Novel Adaptive Power-Gating Strategy and Tapered TSV Structure in Multilayer 3D IC

Abstract

Among power dissipation components, leakage power has become more dominant with each successive technology node. Power-gating techniques have been widely used to reduce the standby leakage energy. In this work, we investigate a power-gating strategy for through-silicon via (TSV)-based 3D IC stacking structures. Power-gating control is becoming more complicated as more dies are stacked. We combine the on-chip PDN and TSV in a multilayered 3D IC to perform power-gating analysis of the static and dynamic voltage drops and in-rush current. Then, we propose a novel power-gating strategy that optimizes the in-rush current profile, subject to the voltage-drop constraints. Our power-gating strategy provides a minimal wake-up latency such that the voltage noise safety margins are not violated.
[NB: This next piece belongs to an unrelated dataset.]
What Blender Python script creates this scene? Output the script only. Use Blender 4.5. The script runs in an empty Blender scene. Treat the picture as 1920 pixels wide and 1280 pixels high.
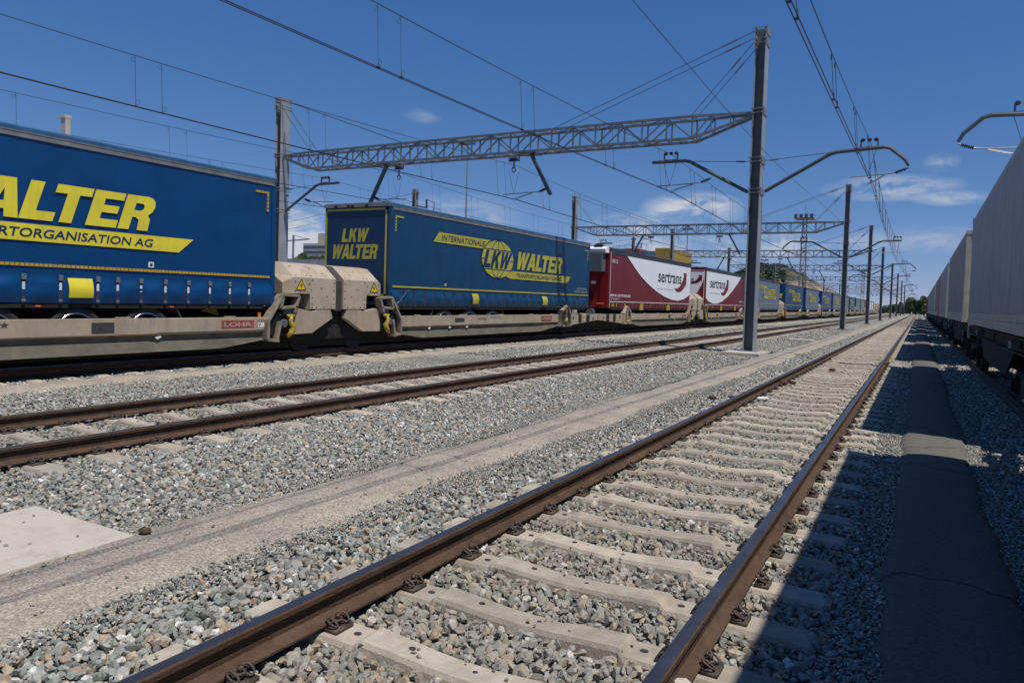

In addition, the layer dependency of the 3D IC on the power gating is analyzed in terms of the wake-up time reduction. We achieve an average wake-up time reduction of 43% for all cases with our adaptive power-gating method that exploits location (or layer) information regarding the aggressors in a 3D IC. A tapered TSV architecture based on the layer dependency has been analyzed; it exhibits up to 18% wake-up time reduction compared to that of circuits with uniform TSVs.